The so-called “Bakiyev shadow” that has been hanging for several years over the relations between Minsk and Bishkek does not affect their cooperation within the various integration structures. The most significant hallmark for Minsk now is President Lukashenko’s official visit to Beijing forthcoming in September. Certainly, the leaders of the both countries will discuss some SCO-related issues as Belarus does not consider itself a stranger there anymore.

It is also worth mentioning that recently Washington has denied rumors about its intention to join the SCO: it would hardly be welcomed there. The U.S. apparently will be more interesting to denote its presence in the region through consolidating the “C5+1” format followed by the disclosure of its “umbrella” of security in CAR.

That’s how the SCO- and CSTO-based counter-terrorism instruments are viewed today. According to the claims of some analysts, one of them is dominated by China and the other one by Russia seeking to preserve and even increase its influence in such an important region as Central Asia. Considering the geopolitical significance of Central Asia and emergence of a completely new alignment of forces on the international arena, the U.S. initiative as a superpower with its “C5+1” format looks natural. In addition, this format can minimize the impact of both Russia and China in the region.

Certain hopes may be nurtured that a real threat of international terrorism can foster all participants of the SCO, CSTO and the ambitious “C5+1” project to fight against terrorism together. However, the Syrian drama does not provide any grounds for optimism this far.
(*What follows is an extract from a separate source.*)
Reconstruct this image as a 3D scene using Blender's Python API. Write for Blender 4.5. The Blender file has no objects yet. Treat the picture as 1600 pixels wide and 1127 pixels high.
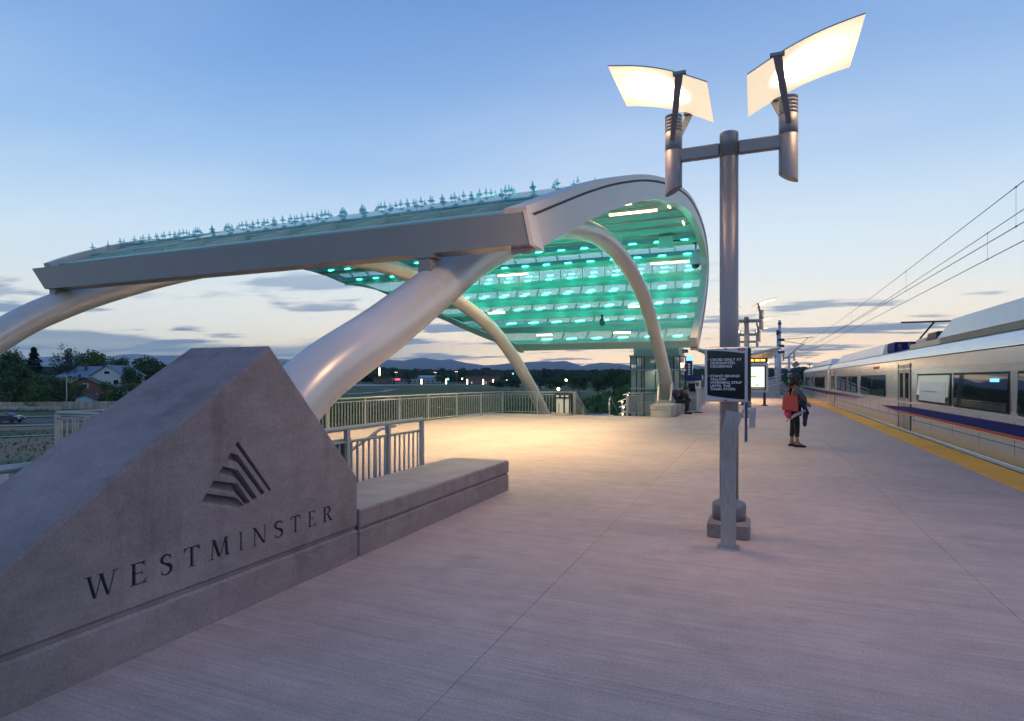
import bpy, bmesh, math, random
from mathutils import Vector, Matrix, noise
random.seed(7)
R = math.radians
S = bpy.context.scene
COL = S.collection
# ------------------------------------------------------------------ camera, sky, exposure
F_PX, EYE, YAW = 925.0, 1.53, math.atan(382 / 925)
cam_data = bpy.data.cameras.new('camera')
cam_data.sensor_width = 36; cam_data.lens = 36 * F_PX / 1600
cam_data.shift_y = (592 - 563.5) / 1600
cam_data.clip_start = .05; cam_data.clip_end = 90000
cam = bpy.data.objects.new('camera', cam_data); COL.objects.link(cam)
cam.location = (0, 0, EYE); cam.rotation_euler = (R(90), 0, YAW)
S.camera = cam
S.render.engine = 'CYCLES'
S.cycles.use_denoising = True
S.cycles.max_bounces = 8; S.cycles.transparent_max_bounces = 24
S.cycles.volume_bounces = 0
S.cycles.sample_clamp_indirect = 6
S.view_settings.view_transform = 'Standard'; S.view_settings.look = 'None'
S.view_settings.exposure = 0.42; S.view_settings.gamma = 1; S.view_settings.use_curve_mapping = False

HAZE = 6.5e-5
SUN_AZ = math.atan2(-.06, 1)      # the sun has gone down ahead, a little left of the tracks
world = bpy.data.worlds.new('World'); S.world = world; world.use_nodes = True
def build_world():
    nt = world.node_tree; N = nt.nodes; L = nt.links; N.clear()
    def nd(t, **k):
        n = N.new(t)
        for a, b in k.items(): setattr(n, a, b)
        return n
    def mth(op, a, b=None, clamp=False):
        n = nd('ShaderNodeMath', operation=op, use_clamp=clamp)
        for i, v in enumerate((a, b)):
            if v is None: continue
            if isinstance(v, (int, float)): n.inputs[i].default_value = v
            else: L.new(v, n.inputs[i])
        return n.outputs[0]
    def mix(fac, a, b):
        n = nd('ShaderNodeMix', data_type='RGBA')
        if isinstance(fac, (int, float)): n.inputs[0].default_value = fac
        else: L.new(fac, n.inputs[0])
        for i, v in ((6, a), (7, b)):
            if isinstance(v, tuple): n.inputs[i].default_value = (*v, 1)
            else: L.new(v, n.inputs[i])
        return n.outputs[2]
    tc = nd('ShaderNodeTexCoord')
    sep = nd('ShaderNodeSeparateXYZ'); L.new(tc.outputs['Generated'], sep.inputs[0])
    x, y, z = sep.outputs
    zc = mth('MAXIMUM', z, 0.0)
    # twilight colours by height above the horizon
    ramp = nd('ShaderNodeValToRGB'); L.new(zc, ramp.inputs[0])
    stops = [(0, (.64, .82, 1.10)), (.05, (.66, .81, .96)), (.12, (.65, .76, .86)), (.21, (.50, .67, .86)), (.33, (.27, .46, .76)), (.45, (.16, .325, .65)), (.6, (.095, .22, .52)), (.8, (.08, .18, .44)), (1, (.075, .165, .41))]
    e = ramp.color_ramp.elements
    while len(e) < len(stops): e.new(.5)
    for q, (p, c) in zip(e, stops): q.position = p; q.color = (*c, 1)
    # afterglow round the place where the sun went down
    sx, sy = math.sin(SUN_AZ), math.cos(SUN_AZ)
    hl = mth('SQRT', mth('ADD', mth('MULTIPLY', x, x), mth('MULTIPLY', y, y)))
    dot = mth('DIVIDE', mth('ADD', mth('MULTIPLY', x, sx), mth('MULTIPLY', y, sy)), mth('MAXIMUM', hl, .001))
    az = mth('POWER', mth('MULTIPLY', mth('ADD', dot, 1.0), .5), 9.0)
    low = mth('POWER', mth('SUBTRACT', 1.0, mth('MINIMUM', mth('MULTIPLY', zc, 6.0), 1.0)), 1.6)
    col = mix(mth('MULTIPLY', az, low, True), ramp.outputs[0], (1.45, 1.04, .58))
    # brighter band over the glow
    mid = mth('MULTIPLY', mth('POWER', az, 1.5), mth('SUBTRACT', 1.0, mth('MINIMUM', mth('MULTIPLY', zc, 1.7), 1.0)))
    col = mix(mth('MULTIPLY', mid, .45), col, (.92, .93, .90))
    # clear-sky model underneath, sun on the horizon
    sky = nd('ShaderNodeTexSky', sky_type='NISHITA', sun_disc=False, sun_elevation=R(0.5), sun_rotation=SUN_AZ, altitude=1600, dust_density=.6, ozone_density=3)
    skys = nd('ShaderNodeVectorMath', operation='SCALE'); L.new(sky.outputs[0], skys.inputs[0]); skys.inputs['Scale'].default_value = .1
    col = mix(.08, col, skys.outputs[0])
    # thin stratus, flat layer seen in perspective
    den = mth('ADD', zc, .035)
    cmb = nd('ShaderNodeCombineXYZ'); L.new(mth('DIVIDE', x, den), cmb.inputs[0]); L.new(mth('DIVIDE', y, den), cmb.inputs[1])
    mp = nd('ShaderNodeMapping'); L.new(cmb.outputs[0], mp.inputs[0])
    mp.inputs['Rotation'].default_value = (0, 0, -YAW); mp.inputs['Scale'].default_value = (.40, .62, 1); mp.inputs['Location'].default_value = (11.1, 5.5, 0)
    n1 = nd('ShaderNodeTexNoise'); L.new(mp.outputs[0], n1.inputs[0]); n1.inputs['Scale'].default_value = 1.0; n1.inputs['Detail'].default_value = 7; n1.inputs['Roughness'].default_value = .55
    cr = nd('ShaderNodeMapRange', interpolation_type='SMOOTHSTEP'); L.new(n1.outputs[0], cr.inputs[0])
    cr.inputs[1].default_value = .535; cr.inputs[2].default_value = .60
    fade = mth('MULTIPLY', mth('SUBTRACT', 1.0, mth('MINIMUM', mth('MULTIPLY', zc, 3.6), 1.0)), cr.outputs[0])
    col = mix(mth('MINIMUM', mth('MULTIPLY', fade, 1.1), .82), col, (.045, .135, .33))
    # far cloud bank low on the horizon, away from the afterglow
    n3 = nd('ShaderNodeTexNoise'); mp3 = nd('ShaderNodeMapping'); L.new(tc.outputs['Generated'], mp3.inputs[0]); mp3.inputs['Scale'].default_value = (3, 3, 14); L.new(mp3.outputs[0], n3.inputs[0]); n3.inputs['Scale'].default_value = 1.0; n3.inputs['Detail'].default_value = 5
    top = mth('ADD', mth('MULTIPLY', n3.outputs[0], .09), mth('ADD', .030, mth('MULTIPLY', dot, -.020)))
    bk = nd('ShaderNodeMapRange', interpolation_type='SMOOTHSTEP'); L.new(mth('SUBTRACT', top, zc), bk.inputs[0]); bk.inputs[1].default_value = -.002; bk.inputs[2].default_value = .006
    away = nd('ShaderNodeMapRange', interpolation_type='SMOOTHSTEP'); L.new(dot, away.inputs[0]); away.inputs[1].default_value = .96; away.inputs[2].default_value = .80
    col = mix(mth('MULTIPLY', mth('MULTIPLY', bk.outputs[0], away.outputs[0]), .82), col, (.13, .235, .42))
    # high faint veil
    n2 = nd('ShaderNodeTexNoise'); mp2 = nd('ShaderNodeMapping'); L.new(cmb.outputs[0], mp2.inputs[0]); mp2.inputs['Scale'].default_value = (.5, .9, 1); mp2.inputs['Rotation'].default_value = (0, 0, .3)
    L.new(mp2.outputs[0], n2.inputs[0]); n2.inputs['Scale'].default_value = 1.3; n2.inputs['Detail'].default_value = 5
    col = mix(mth('MULTIPLY', mth('SUBTRACT', n2.outputs[0], .45, True), .4), col, (.74, .80, .90))
    bg = nd('ShaderNodeBackground'); L.new(col, bg.inputs[0]); bg.inputs[1].default_value = 1.0
    out = nd('ShaderNodeOutputWorld'); L.new(bg.outputs[0], out.inputs[0])
build_world()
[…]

Despite the failure to coordinate international forces fighting with the ISIS, Russian Defense Minister Sergey Shoygu in has recently declared in an interview to “Russia 24” television channel that Russia is “in a very active phase of negotiations with our U.S. counterparts in Geneva and in Amman, and almost constant in contact with Washington.”

If the Syrian issue is indeed in the active phase of the negotiations between the great powers, then the analogous cooperation over Central Asia can be expected after the U.S. presidential elections.